The Product master is your global product repository.

Here you define:

  • Item number
  • Product name
  • Size/Color/Style variants
  • Attributes
  • Units
  • Barcodes

How to configure

Path:
Product information management → Products → Released products (or Product master)

Types of products

  • Item (simple) → Single SKU
  • Product master → Variants (Size, Color, etc.)

Example:

  • T-Shirt (Master)
    • Red / Small
    • Red / Medium
    • Blue / Large

Best practices

  • Use variants for apparel and configurable goods
  • Avoid creating separate items manually for each color/size
  • Add attributes early (brand, season, material)

Step 3: Release Products to Legal Entities

Why this matters

Creating a product is not enough.

👉 Products must be released to a legal entity before they can:

  • Be sold
  • Be stocked
  • Be added to assortments

How to configure

Action: Release products
Select legal entities (companies)

Real-world example

If you have:

  • UAE company
  • KSA company

Release products to both if both stores sell them.

Common mistake

“Product not showing in POS”
➡ Usually caused by missing legal entity release.

Step 4: Add Products to Assortments

Why this matters

Assortments decide which products are available in which channels/stores.

Think of assortments as:
👉 “Product visibility rules”

How to configure

Path:
Retail and Commerce → Assortments → Assortments

How it works

  1. Create assortment
  2. Add products/categories
  3. Assign stores/channels

Example

  • Store A → Electronics only
  • Store B → Grocery only

Each gets a different assortment.

Best practices

  • Use category-based assortments (easier maintenance)
  • Avoid adding thousands of individual products

Remember

Run distribution schedule jobs after setup so POS receives updates.

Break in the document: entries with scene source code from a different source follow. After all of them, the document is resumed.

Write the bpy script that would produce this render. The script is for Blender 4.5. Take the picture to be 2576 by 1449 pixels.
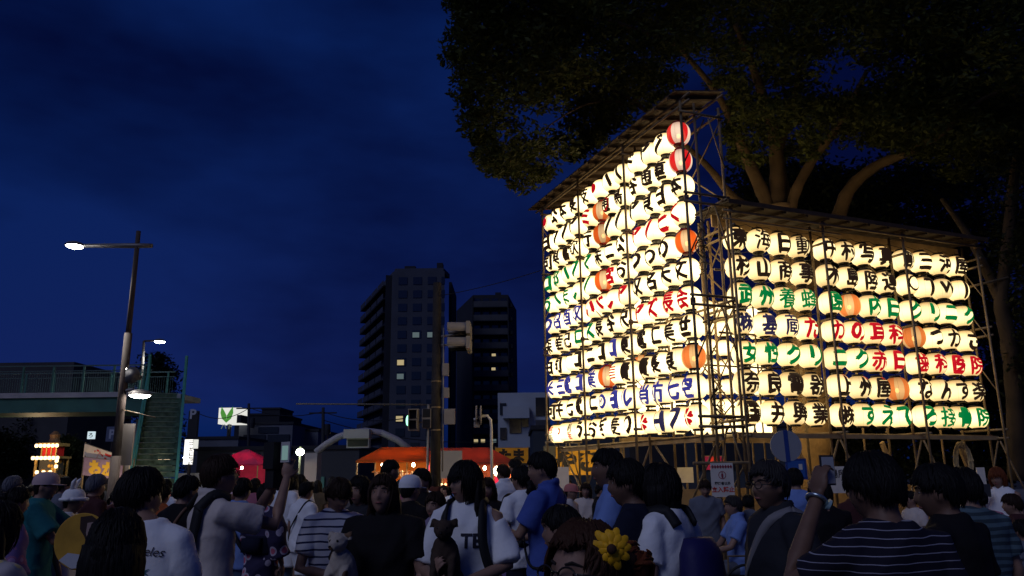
import bpy, bmesh, math, random
import numpy as np
from mathutils import Vector, Matrix, noise
R = math.radians
rng = random.Random(7)
for o in list(bpy.data.objects): bpy.data.objects.remove(o)
S = bpy.context.scene
COL = S.collection

# ---------------------------------------------------------------- camera
F_PX, PITCH, ROLL, EYE = 1988.0, R(13.3), R(0.70), 1.6      # focal length for a 2576 px wide frame
cam = bpy.data.cameras.new('camera'); cam_o = bpy.data.objects.new('camera', cam); COL.objects.link(cam_o)
cam.sensor_width = 36.0; cam.lens = 36.0 * F_PX / 2576.0
cam.clip_start = 0.05; cam.clip_end = 4000
cam_o.location = (0, 0, EYE)
cam_o.rotation_euler = (Matrix.Rotation(R(90) + PITCH, 3, 'X') @ Matrix.Rotation(-ROLL, 3, 'Z')).to_euler()
S.camera = cam_o

# ---------------------------------------------------------------- world: dusk sky
SUN_EL, SUN_AZ = R(-2.2), R(200)
w = bpy.data.worlds.new('World'); S.world = w; w.use_nodes = True
nt = w.node_tree; N = nt.nodes; L = nt.links
for n in list(N): N.remove(n)
out = N.new('ShaderNodeOutputWorld'); bg = N.new('ShaderNodeBackground'); bg.inputs[1].default_value = 0.125
sky = N.new('ShaderNodeTexSky'); sky.sky_type = 'NISHITA'; sky.sun_disc = False
sky.sun_elevation = SUN_EL; sky.sun_rotation = SUN_AZ; sky.ozone_density = 6.0; sky.dust_density = 0.3; sky.air_density = 1.0
tc = N.new('ShaderNodeTexCoord'); mp = N.new('ShaderNodeMapping'); mp.inputs['Scale'].default_value = (1.0, 1.0, 2.6)
mp.inputs['Location'].default_value = (0.35, 0.1, 0.2)
nz = N.new('ShaderNodeTexNoise'); nz.inputs['Scale'].default_value = 1.7; nz.inputs['Detail'].default_value = 5; nz.inputs['Roughness'].default_value = 0.52
rp = N.new('ShaderNodeValToRGB')
rp.color_ramp.elements[0].position = 0.38; rp.color_ramp.elements[0].color = (0.42, 0.38, 0.46, 1)
rp.color_ramp.elements[1].position = 0.63; rp.color_ramp.elements[1].color = (1.45, 1.75, 1.50, 1)
tint = N.new('ShaderNodeMix'); tint.data_type = 'RGBA'; tint.blend_type = 'MULTIPLY'; tint.inputs[0].default_value = 1
tint.inputs[7].default_value = (1.3, 2.6, 3.7, 1)
mul = N.new('ShaderNodeMix'); mul.data_type = 'RGBA'; mul.blend_type = 'MULTIPLY'; mul.inputs[0].default_value = 1
lo_ = N.new('ShaderNodeMix'); lo_.data_type = 'RGBA'; lo_.blend_type = 'LIGHTEN'; lo_.inputs[0].default_value = 1; lo_.inputs[7].default_value = (0.016, 0.068, 0.52, 1)
L.new(tc.outputs['Generated'], mp.inputs[0]); L.new(mp.outputs[0], nz.inputs['Vector']); L.new(nz.outputs['Fac'], rp.inputs[0])
L.new(sky.outputs[0], tint.inputs[6]); L.new(tint.outputs[2], lo_.inputs[6]); L.new(lo_.outputs[2], mul.inputs[6]); L.new(rp.outputs[0], mul.inputs[7])
L.new(mul.outputs[2], bg.inputs[0]); L.new(bg.outputs[0], out.inputs[0])

# the last afterglow behind the camera: one wide, very weak sun lamp
sun = bpy.data.lights.new('sun', 'SUN'); sun.energy = 0.56; sun.angle = R(28); sun.color = (0.66, 0.72, 1.0)
sun_o = bpy.data.objects.new('sun', sun); COL.objects.link(sun_o)
sun_o.rotation_euler = (R(50), 0, R(-38))

# ---------------------------------------------------------------- render settings
S.view_settings.view_transform = 'Standard'; S.view_settings.look = 'None'
S.view_settings.exposure = 0.0; S.view_settings.gamma = 1.0
S.render.engine = 'CYCLES'
S.cycles.use_denoising = True
S.cycles.max_bounces = 5; S.cycles.diffuse_bounces = 2; S.cycles.glossy_bounces = 2
S.cycles.transmission_bounces = 3; S.cycles.transparent_max_bounces = 6
S.cycles.sample_clamp_indirect = 3.0; S.cycles.use_light_tree = True

# ---------------------------------------------------------------- helpers
def at(px, py, depth):
    """world point on the line of sight of a point of the 2576x1449 photograph, at distance `depth` along +Y"""
    c, s = math.cos(ROLL), math.sin(ROLL)
    a, b = px - 1288, py - 724.5
    X = a * c - b * s; Y = a * s + b * c
    v = -Y / F_PX
    ry = math.cos(PITCH) - v * math.sin(PITCH); rz = math.sin(PITCH) + v * math.cos(PITCH)
    k = depth / ry
    return Vector((X / F_PX * k, depth, EYE + rz * k))

MATS = {}
def mat(name, col, rough=0.7, metal=0.0, emit=None, estr=0.0, bump=0.0, bscale=20.0, var=0.0, vscale=4.0, spec=0.3):
    if name in MATS: return MATS[name]
    m = bpy.data.materials.new(name); m.use_nodes = True; MATS[name] = m
    n = m.node_tree.nodes; l = m.node_tree.links; p = n['Principled BSDF']
    p.inputs['Base Color'].default_value = (*col, 1); p.inputs['Roughness'].default_value = rough
    p.inputs['Metallic'].default_value = metal; p.inputs['Specular IOR Level'].default_value = spec
    if emit:
        p.inputs['Emission Color'].default_value = (*emit, 1); p.inputs['Emission Strength'].default_value = estr
    if var or bump:
        t = n.new('ShaderNodeTexCoord')
    if var:
        a = n.new('ShaderNodeTexNoise'); a.inputs['Scale'].default_value = vscale; a.inputs['Detail'].default_value = 6
        l.new(t.outputs['Object'], a.inputs['Vector'])
        r = n.new('ShaderNodeValToRGB'); r.color_ramp.elements[0].position = 0.3; r.color_ramp.elements[1].position = 0.7
        r.color_ramp.elements[0].color = (*[c * (1 - var) for c in col], 1); r.color_ramp.elements[1].color = (*[min(1, c * (1 + var)) for c in col], 1)
        l.new(a.outputs['Fac'], r.inputs[0]); l.new(r.outputs[0], p.inputs['Base Color'])
    if bump:
        b = n.new('ShaderNodeTexNoise'); b.inputs['Scale'].default_value = bscale; b.inputs['Detail'].default_value = 3
        l.new(t.outputs['Object'], b.inputs['Vector'])
        bm_ = n.new('ShaderNodeBump'); bm_.inputs['Strength'].default_value = bump; bm_.inputs['Distance'].default_value = 0.02
        l.new(b.outputs['Fac'], bm_.inputs['Height']); l.new(bm_.outputs[0], p.inputs['Normal'])
    return m

def striped(name, c0, c1, freq, duty, axis='Z', rough=0.85, phase=0.0):
    """cloth with stripes across one object axis"""
    if name in MATS: return MATS[name]
    m = mat(name, c0, rough, bump=0.35, bscale=9)
    n = m.node_tree.nodes; l = m.node_tree.links; p = n['Principled BSDF']
    t = n.new('ShaderNodeTexCoord'); sx = n.new('ShaderNodeSeparateXYZ'); l.new(t.outputs['Object'], sx.inputs[0])
    nzz = n.new('ShaderNodeTexNoise'); nzz.inputs['Scale'].default_value = 5; l.new(t.outputs['Object'], nzz.inputs['Vector'])
    wob = n.new('ShaderNodeMath'); wob.operation = 'MULTIPLY_ADD'; wob.inputs[1].default_value = 0.03
    l.new(nzz.outputs['Fac'], wob.inputs[0]); l.new(sx.outputs[axis], wob.inputs[2])
    mu = n.new('ShaderNodeMath'); mu.operation = 'MULTIPLY_ADD'; mu.inputs[1].default_value = freq; mu.inputs[2].default_value = phase
    l.new(wob.outputs[0], mu.inputs[0])
    fr = n.new('ShaderNodeMath'); fr.operation = 'FRACT'; l.new(mu.outputs[0], fr.inputs[0])
    lt = n.new('ShaderNodeMath'); lt.operation = 'LESS_THAN'; lt.inputs[1].default_value = duty; l.new(fr.outputs[0], lt.inputs[0])
    mx = n.new('ShaderNodeMix'); mx.data_type = 'RGBA'; mx.inputs[6].default_value = (*c0, 1); mx.inputs[7].default_value = (*c1, 1)
    l.new(lt.outputs[0], mx.inputs[0]); l.new(mx.outputs[2], p.inputs['Base Color'])
    return m

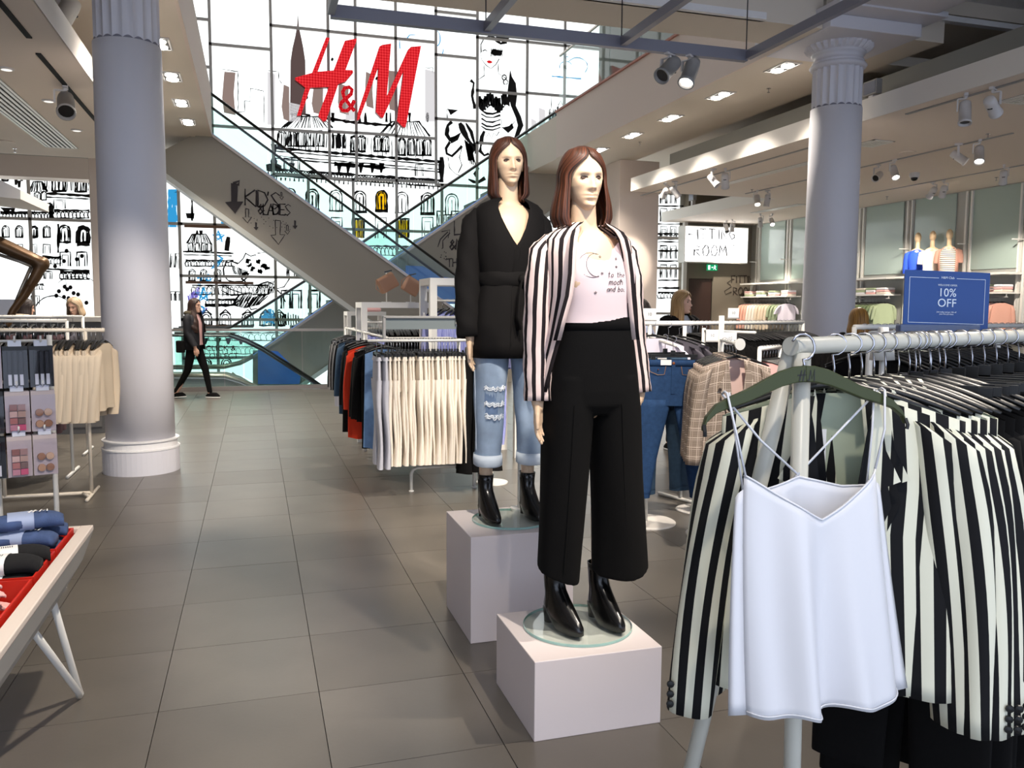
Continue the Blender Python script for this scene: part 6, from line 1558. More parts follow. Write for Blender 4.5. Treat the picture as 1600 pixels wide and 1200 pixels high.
# --- black clothes behind: two rails
def simple_rack(a, b_, z, label, h=None):
    a = Vector(a); b_ = Vector(b_); t = thing('clothes_rack', label, 'clothes rack', (a.x, a.y, 0)); d = b_-a
    MB().tube([(0, 0, z), (d.x, d.y, z)], .016, 12).build('rail', m_wmetal, t, True)
    u = Vector((-d.y, d.x, 0)).normalized()*.25
    for q in (Vector((0, 0, 0)), d*.999):
        MB().tube([(q.x, q.y, z), (q.x, q.y, .03)], .015, 10).build('post', m_wmetal, t, True)
        MB().tube([(q.x-u.x, q.y-u.y, .015), (q.x+u.x, q.y+u.y, .015)], .015, 8).build('foot', m_wmetal, t, True)
    return t
B0 = PD(1070, 505, 6.6); B1 = PD(1255, 505, 7.4)
simple_rack((B0.x, B0.y, 0), (B1.x, B1.y, 0), 1.43, 'white rack of black clothes behind the checked blazers')
rail_fill(['blackk', 'blackj', 'blackx'], (B0.x+.02, B0.y, 1.43), (B1.x, B1.y, 1.43), 30, 'black shirt on the rack behind the checked blazers', 'shirt', 'black clothes behind the checked blazers', jit=.1, drz=.35)
for px, py, d_, lab in ((1113, 524, 6.0, 'white price card on the black clothes by the blazer post'), (1141, 528, 5.9, 'white price card above the checked blazers'), (1146, 489, 6.9, 'small white card standing on the rack of black clothes'), (1015, 491, 5.7, 'grey card holder in front of the man behind the rail')):
    p = PD(px, py, d_); t = thing('price_card', lab, 'card', p, camang); MB().box(-.045, .045, -.002, .002, -.04, .04).build('card', m_tagp, t, bev=.001); text('card_print', '10', .03, mat('card ink', (90, 90, 96), .7), t, Matrix.Translation((0, -.003, -.01)) @ Matrix.Rotation(PI/2, 4, 'X'), .0002); MB().box(-.05, .05, -.006, .006, -.048, -.038).build('holder', m_fixd, t)
C0 = PD(1187, 545, 5.9); C1 = C0+Vector((.32, .22, 0))
simple_rack((C0.x, C0.y, 0), (C1.x, C1.y, 0), C0.z, 'short white rail of pink tees behind the checked blazers')
rail_fill(['pink'], C0, C1, 7, 'pink tee on the short rail behind the checked blazers', 'tee', 'pink tees behind the checked blazers', jit=.08, drz=.3)
# --- racks between the front rack and the right wall
D0 = PD(1335, 511, 5.2); D1 = PD(1640, 500, 6.2)
simple_rack((D0.x, D0.y, 0), (D1.x, D1.y, 0), D0.z, 'white rack of black tops behind the blue offer sign')
rail_fill(['blackk', 'blackx', 'blackj'], (D0.x+.05, D0.y, D0.z), (D0.x+(D1.x-D0.x)*.62, D0.y+(D1.y-D0.y)*.62, D0.z), 20, 'black top on the rack behind the blue offer sign', 'shirt', 'black tops behind the offer sign', jit=.1, drz=.3)
q0 = Vector((D0.x, D0.y, D0.z)).lerp(Vector((D1.x, D1.y, D0.z)), .64); q1 = Vector((D0.x, D0.y, D0.z)).lerp(Vector((D1.x, D1.y, D0.z)), .84)
rail_fill(['khaki', 'beigej'], q0, q1, 6, 'khaki jacket on the rack behind the blue offer sign', 'jacket', 'khaki jackets behind the offer sign', drz=.3); rail_fill(['pinkb'], q1, q1+(q1-q0)*.6, 4, 'pink blouse at the right end behind the offer sign', 'blouse', 'pink blouses behind the offer sign', drz=.3)
F0 = PD(1360, 520, 3.6); F1 = PD(1560, 512, 4.2)
simple_rack((F0.x, F0.y, 0), (F1.x, F1.y, 0), 1.44, 'white rack just behind the front rack of striped blazers')
rail_fill(['blackj', 'blackk'], (F0.x, F0.y, 1.44), (F1.x, F1.y, 1.44), 18, 'black jacket on the rack just behind the striped blazers', 'jacket', 'black jackets behind the striped blazers', jit=.1, drz=.25)
# pale bust neck form peeping over the front rail
p = PD(1380, 523, 3.3); t = thing('jewellery_bust', 'small white necklace bust behind the front rail', 'bust', p); MB().loft([ring(0, 0, z, rx, ry, 20) for z, rx, ry in ((-.10, .055, .03), (-.04, .045, .03), (0, .022, .02), (.03, .018, .018))], cap=(True, True)).build('form', m_wmetal, t, True); MB().tube([(.024*math.cos(a), -.012+.02*math.sin(a)*0-.012*abs(math.sin(a)), -.005-.012*math.sin(a)) for a in [PI*i/10 for i in range(11)]], .0018, 5).build('necklace', m_dark, t)
p2 = thing('bust_stand', 'thin stand under the small necklace bust', 'stand', (p.x, p.y, 0)); MB().tube([(0, 0, 0), (0, 0, p.z-.1)], .01, 8).build('post', m_wmetal, p2, True); MB().lathe([(.1, 0), (.1, .01)], 20).build('floor_plate', m_wmetal, p2)

# ================================================================== RIGHT WALL
XS = 12.55; zs = PX(1577, 426, XS).z
def yat(px): return PX(px, 437, 12.98).y
for k, px in enumerate((1186, 1234, 1347, 1422, 1514, 1600)):
    y = yat(px); t = thing('wall_upright', ['white wall upright nearest the fitting room', 'second white wall upright from the fitting room', 'white wall upright right of the right column', 'white wall upright left of the bust forms', 'white wall upright right of the bust forms', 'white wall upright at the right picture edge'][k], 'upright', (12.97, y, 0))
    for dy in (0, .12): MB().box(-.03, .03, dy-.02, dy+.02, .1, 3.78).build('rail', m_wmetal, t)
    MB().box(-.25, 0, .05, .07, 2.78, 2.80).build('bracket', m_wmetal, t)
wr = bpy.data.objects['wall_right']
for a, b_ in ((11.0, yat(1600)), (yat(1600)+.1, yat(1505)), (yat(1505)+.2, yat(1422)), (yat(1422)+.2, yat(1347)), (yat(1347)+.2, yat(1234)), (yat(1234)+.2, yat(1186))):
    a, b_ = min(a, b_), max(a, b_)
    if b_-a > .2: MB().box(12.975, 12.995, a+.06, b_-.06, 2.3, 3.78).build('glass_panel', mat('pale glass panel', (168, 184, 176), .12, spec=.6), wr)
BAYS = [(1255, 1178, ['salmon', 'salmon', 'salmon', 'creamj', 'creamj', 'creamj', 'beigej', 'beigej', 'beigej', 'beigej', 'sage', 'sage', 'sage', 'lilac'], 'beside the fitting room'), (1412, 1338, ['breton']*5+['olive']*5+['sage']*2, 'right of the right column'), (1600, 1528, ['pinkb']*8+['salmon'], 'at the right picture edge')]
for near, farp, keys, where in BAYS:
    y0 = yat(near); y1 = yat(farp); t = thing('wall_shelf', 'white wall shelf with a clothes rail %s' % where, 'shelf', (XS, y0, zs))
    MB().box(0, .42, 0, y1-y0, -.02, .02).build('board', m_wmetal, t); MB().box(0, .42, .05, y1-y0-.05, -.36, -.33).build('lower_board', m_wmetal, t)
    MB().tube([(.12, .03, -.42), (.12, y1-y0-.03, -.42)], .014, 8).build('rail', m_fixd, t, True)
    for y in (.06, y1-y0-.06): MB().tube([(.12, y, -.42), (.12, y, -.33)], .01, 6).build('rail_bracket', m_fixd, t)
    n = len(keys); NM = {'salmon': 'salmon shirt', 'creamj': 'cream shirt', 'beigej': 'beige shirt', 'sage': 'sage green top', 'lilac': 'pale lilac tee', 'breton': 'striped tee', 'olive': 'olive green top', 'pinkb': 'pink blouse'}
    for k, key in enumerate(keys):
        y = lerp(y1-.12, y0+.12, (k+.5)/n); place(key, (XS+.12, y, zs-.42), -.45+random.uniform(-.1, .1), '%s on the wall rail %s' % (NM[key], where), 'clothes', 'wall clothes %s' % where)
    m = 4
    for k in range(m):
        y = lerp(y0+.25, y1-.25, k/(m-1)) if m > 1 else y0
        for q in range(3): o = MB().box(-.13, .13, -.14, .14, 0, .045).build('folded_top', [m_cream, m_pinkc, m_whitec, m_green][(k+q) % 4], None, bev=.015, loc=(XS+.2, y, zs-.33+.046*q)); tag(o, 'folded top in the small stack on the wall shelf %s' % where, 'folded top', 'folded tops on the shelf %s' % where)
t = thing('wall_shelf', 'white wall shelf carrying the three bust forms', 'shelf', (XS, yat(1500)-.1, zs)); MB().box(0, .42, 0, yat(1418)-yat(1500)+.2, -.02, .02).build('board', m_wmetal, t)
for px, key, lab, sl in ((1433, mat('cobalt jumper', (36, 78, 200), .8), 'beige bust form in a cobalt blue jumper on the wall shelf', True), (1456, m_cream, 'beige bust form in a cream top on the wall shelf', False), (1482, m_hstripe2, 'beige bust form in a striped top with a peach jacket on the wall shelf', False)):
    y = PX(px, 400, XS+.15).y; t = thing('bust_form', lab, 'bust form', (XS+.15, y, zs+.02), -.9)
    mb_ = mat('bust beige', (226, 196, 156), .6)
    b = MB(); b.ell((0, 0, .76), (.062, .08, .105), 16, 12); b.caps((0, .01, .52), (0, 0, .70), .045, .04, 12); b.ell((0, 0, .45), (.14, .08, .10), 16, 10); blob(b, 'form', mb_, t, .012, 3)
    MB().loft([ring(0, 0, z, rx, ry, 28) for z, rx, ry in ((0, .155, .10), (.15, .15, .10), (.3, .165, .105), (.42, .17, .09), (.49, .13, .07), (.52, .07, .06))]).build('top', key, t, True)
    for s in (-1, 1): MB().loft(arm_rings([(s*.13, 0, .47), (s*.18, 0, .43), (s*.20, 0, .32), (s*.205, 0, .22 if not sl else .05)], [.03, .055, .055, .05], 12), cap=(True, False)).build('sleeve', key if px != 1482 else m_salmon, t, True)
    if px == 1482:
        MB().loft([open_ring(0, 0, z, rx, ry, .8, .8, 24) for z, rx, ry in ((0, .175, .115), (.3, .18, .118), (.44, .175, .1), (.52, .09, .07))], closed=False).build('jacket', m_salmon, t, True, solid=.003)
# ================================================================== LEFT SIDE
# --- rail of beige jackets
YJ = 7.36; zj = 1.345
jr = thing('clothes_rack', 'cream steel clothes rack holding beige jackets beside the left column', 'clothes rack', (-1.29, YJ, 0))
m_crm = mat('cream steel', (226, 214, 196), .4)
MB().tube([(-.95, 0, zj), (.14, 0, zj)], .016, 12).build('rail', m_crm, jr, True)
for x in (-.62, 0): MB().tube([(x, 0, zj), (x, 0, .03)], .014, 10).build('post', m_crm, jr, True)
MB().tube([(-.95, 0, .03), (.0, 0, .03)], .014, 8).build('base_bar', m_crm, jr, True); MB().tube([(0, -.22, .014), (0, .3, .014)], .014, 8).build('foot', m_crm, jr, True)
MB().tube([(-.06, -.02, .03), (0, -.10, .02)], .012, 8).build('brace', m_crm, jr, True)
rail_fill(['beige0', 'beige1'], (-1.60, YJ, zj), (-1.20, YJ, zj), 13, 'beige jacket in the row beside the left column', 'jacket', 'beige jackets beside the left column', jit=.08)
place('beige1', (-1.165, YJ, zj), PI/2-.18, 'outermost beige jacket turned towards the left column', 'jacket')
rail_fill(['blackk', 'blackx'], (-2.2, YJ, zj), (-1.64, YJ, zj), 14, 'black top left of the beige jackets', 'shirt', 'black tops left of the beige jackets', jit=.08)
simple_rack((-2.3, 8.4, 0), (-1.62, 8.4, 0), 1.40, 'dark clothes rack behind the beige jackets')
rail_fill(['mauve', 'blackt'], (-2.2, 8.4, 1.40), (-1.66, 8.4, 1.40), 9, 'dark trousers behind the beige jackets', 'trousers', 'dark trousers behind the beige jackets', jit=.08)
rail_fill(['blackx', 'gtee'], (-3.2, 9.6, 1.42), (-1.75, 9.6, 1.42), 16, 'dark tee on the far left rail', 'tee', 'dark tees on the far left rail', jit=.08)
simple_rack((-3.3, 9.6, 0), (-1.70, 9.6, 0), 1.42, 'long white rail of dark tees far behind the beige jackets')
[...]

Step 5: Add Products to Navigation Hierarchies

Why this matters

Navigation hierarchies control how products appear in:

  • POS browse screen
  • Online menus
  • Self-service kiosks

Without this, products exist but cannot be browsed.

How to configure

Path:
Retail and Commerce → Channel setup → Category hierarchies → Navigation hierarchy

Tip

Design based on customer journey:

Home → Electronics → Mobiles → Smartphones

Not:

Inventory → Dept → Class → Subclass

Step 6: Add Products to Catalogs (Required for Online Stores)

Why this matters

Online stores require catalogs to:

  • Publish products
  • Define pricing
  • Control availability dates

POS may not require catalogs, but eCommerce does.

How to configure

Path:
Retail and Commerce → Catalogs

Steps

  1. Create catalog
  2. Add products/categories
  3. Validate
  4. Publish

Best practices

  • Separate catalogs by region/brand
  • Schedule publishing during low traffic

Final Step: Run Distribution Jobs

After all setups:

👉 Run Commerce distribution jobs to sync data to channels

Common jobs:

  • 1040 – Products
  • 1070 – Channel configuration
  • 1150 – Catalog

Without these, POS/Online won’t update.